I used these poles for about the 2/3 of an Appalachian Trail thru hike, & found some things I like and dislike about these poles.

I love the fact these poles collapse down as small as they do for traveling.  Insert the 3 sections into one another and pull up on the handle until you hear a click, and the poles are tensioned and ready to go.  To collapse the poles back down, you simply push the metal tab just below the handle in, and push the handle down, which releases the tension and allows you to pull the 3 sections apart.  I like that they become essentially a one piece pole with no locks to worry about sliding out of position.  If you are looking for a lightweight pole for casual hiking on well maintained trails, that is collapsible, this is great for that.

Being a cross country ski racer, I was born with poles on my hands, and I apply perhaps more force using my arms than the average backpacker.  While I recognize that lightweight backpacking equipment needs to be treated with some care, the following are the issues I ran into during 1,500 miles of use on the Appalachian Trail.  The biggest issue I had was the plastic portion of the tip below the basket.  These would constantly get fatigued from use and start to bend over until they would completely fold over and become unusable.  This happened to me 8 times, and led to hundreds of miles of hiking with only one pole.  One time when leaving a town after a zero day, I unfolded the sections and went to tension it and the cord in the middle, which holds the pole sections together broke, rendering the pole useless.

Onto the carbon fiber and it’s durability.  Having cross country ski raced with lightweight carbon fiber poles, I have a good understanding of what a pole should and shouldn’t be able to handle.  My first test was when I caught my foot under a root, which was covered with leaves.  I put my pole out in front of me to catch myself, and the pole hardly provided any resistance and snapped, causing me to roll 10′ down the side of an embankment.  Along the way, I broke two other shafts, and got good at splinting them with tent stakes and duct tape.  I was always careful to ensure I didn’t bang the carbon fiber on rocks, fall on them, or get them wedged into a crack between rocks to cause these breakages.

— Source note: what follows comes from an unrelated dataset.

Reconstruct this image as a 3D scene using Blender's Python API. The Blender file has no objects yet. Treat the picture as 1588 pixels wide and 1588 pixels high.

During this whole time Black Diamond was very responsive & willing to send replacement parts and poles ahead to hostels along the trail for me, which I very much appreciated.  Finally during one of my discussions with their customer support, they recommended switching me over to their Alpine Carbon Cork pole.  Even though it was about 50% heavier, I agreed that the Distance Carbon Z pole was not working for me, so I agreed to give it a shot.  I was glad I did, as I didn’t have any further problems the rest of the trail.

As I said before this pole is great if you are lightly using it on smooth trails to give your knees a bit of a break.  If you use your arms heavily like I do, or tend to go on rougher terrain or off trail, the Alpine Carbon Cork will serve you better.